- Discipline: Develop best practices and stick with them. "ONLY send content that you know your supports will value." And, have the discipline "to stay ON message."
- The Right People: Obama campaign manager David Plouffe saw to it that the new media effort wasn't organized as part of communications or finance, but as a stand alone part of the campaign. He then recruited top people from CNN, Google and Madison Avenue to staff what became an 81 person unit.
- Spotlight on Supporters: "The campaign made a concerted and deliberate effort to keep the spotlight on the people who supported Obama, and not just on the candidate."
- Nimbleness: "The campaign was able to turn on a dime and launch a fundraising email within hours of [Sarah] Palin's speech" criticizing "community organizers." The email generated $11 million in contributions in a single day.
- Authenticity: "OFA managed to do something unique - share real, inside campaign information with its supporters, while making that information accessible and meaningful. Plouffe said: "Nothing is more important than authenticity. People have very sensitive bullshit-o-meters."

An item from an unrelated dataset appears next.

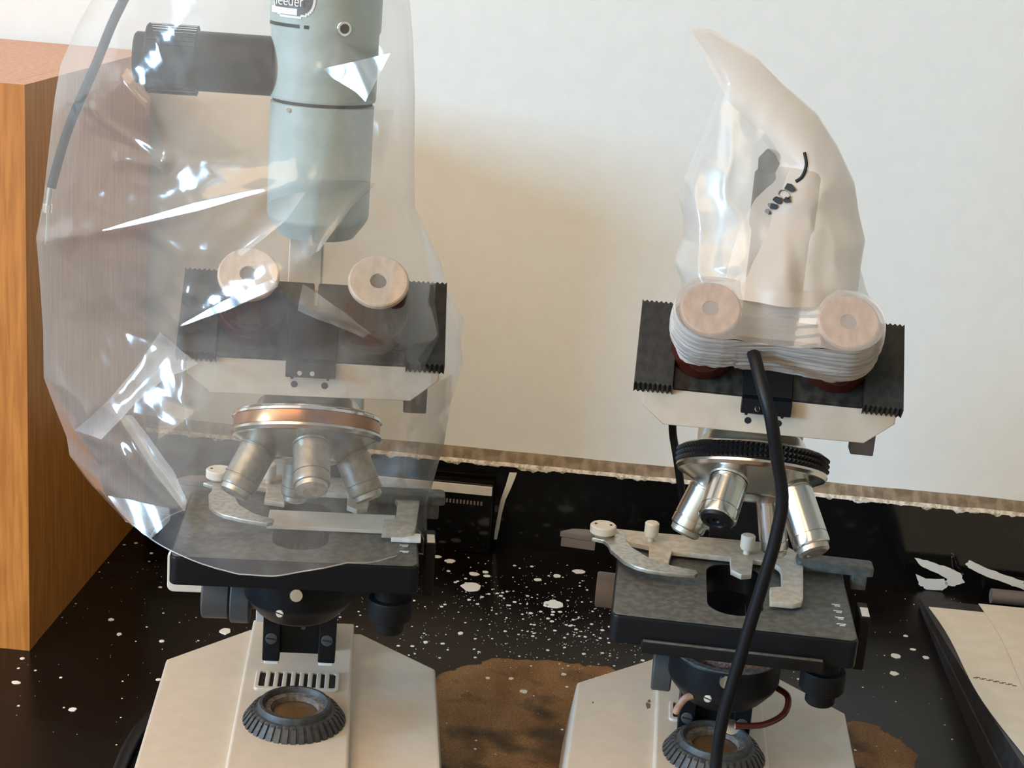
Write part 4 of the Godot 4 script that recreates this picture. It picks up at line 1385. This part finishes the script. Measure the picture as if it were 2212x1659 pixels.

- Content Matters: "From top notch emails, to 1,800 videos, to amazing graphic design, the new media team demonstrated a serious focus on content."
- Data-Driven Culture: "More than any campaign in history, OFA was a data-driven operation." The campaign created a six-person analytics team and tested and measured every aspect of the online program. "Entire projects were scrapped because the data showed they were not effective."
The Brainerd/Wilberforce report offers this observation underscoring the essential requirement of any successful campaign - skillful execution:
"Fundamentally, the most successful elements of OFA's new media program were not new. OFA's new media team simply executed the same core strategies than many nonprofits have used for years - but they did so flawlessly."